◆この座談会の再現は、戦争を子孫に伝える未来へのバトンの役割を担っている(55点)
第二次世界大戦末期の日本の実情とそれぞれの立場で終戦を迎えた人々の体験を語る作品で、文士劇というスタイルがユニークだ。平成22年、1人のTV演出家が終戦についてのある番組を企画する。それは、昭和38年に文藝春秋が企画した座談会を再現するという試みだった。政治家、元軍人、ジャーナリスト、作家、民間人など、さまざまな立場の人々が終戦間際の戦地の様子や、国内外の政治の動きを、彼らの心情を交えて語り尽くしていく。
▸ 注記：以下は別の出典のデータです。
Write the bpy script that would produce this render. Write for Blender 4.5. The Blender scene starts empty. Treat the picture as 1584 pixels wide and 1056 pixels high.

文士劇とは、作家、新聞記者など、専門の俳優ではない人間によって演じられる演劇を言う。中でも、文藝春秋社が主催していた昭和期の文士劇は、三島由紀夫などの高名な作家が出演することで高い人気だったそうだ。本作はそんな文士劇のスタイルをとることで、終戦間際に政府や軍部の中枢にいた人物の発言に、プロの俳優とは違うリアリティーを与えている。出演するのは、作家の島田雅彦、ジャーナリストの鳥越俊太郎や田原総一朗、アナウンサーの松平定知など。各界から個性的なキャストが集まった。特に内閣書記官長(現在の官房長官)の速水久常を演じる国際弁護士の湯浅卓の醸し出す雰囲気が独特だ。「ポツダム宣言は寝耳に水」とのしらじらしい発言や、インテリゆえの理詰めの言葉には、政治の中枢にいながら、戦争を無駄に長引かせた後悔や死んでいった多くの国民への謝罪の思いはまったく見られない。その自覚のなさが、素人ゆえのぎこちない芝居で薄気味悪いまでに浮き彫りになっている。ソ連参戦、原爆投下、ポツダム宣言、玉音放送。まるで他人事のように淡々と回想する政治家や外交官に対し、沖縄で看護婦として過酷な前線を目撃し涙する民間人女性だけが唯一血が通った人物に思えた。
戦後が遠くなっていく今、この座談会の再現は、戦争を子孫に伝える未来へのバトンの役割を担っている。本作の試みはなるほど有意義で興味深いし、最大の愚行から最大の教訓を学ぶべきという言葉は重い。だが、過去の座談会を再現する虚構の上に、そのセットをも見せる虚構を重ねては、どうしても距離感が生じてしまう。やはり、戦争を生き抜いた人間の生(ナマ)の声を出来るだけ集めて残していくことこそが、反戦を訴える力になるように思う。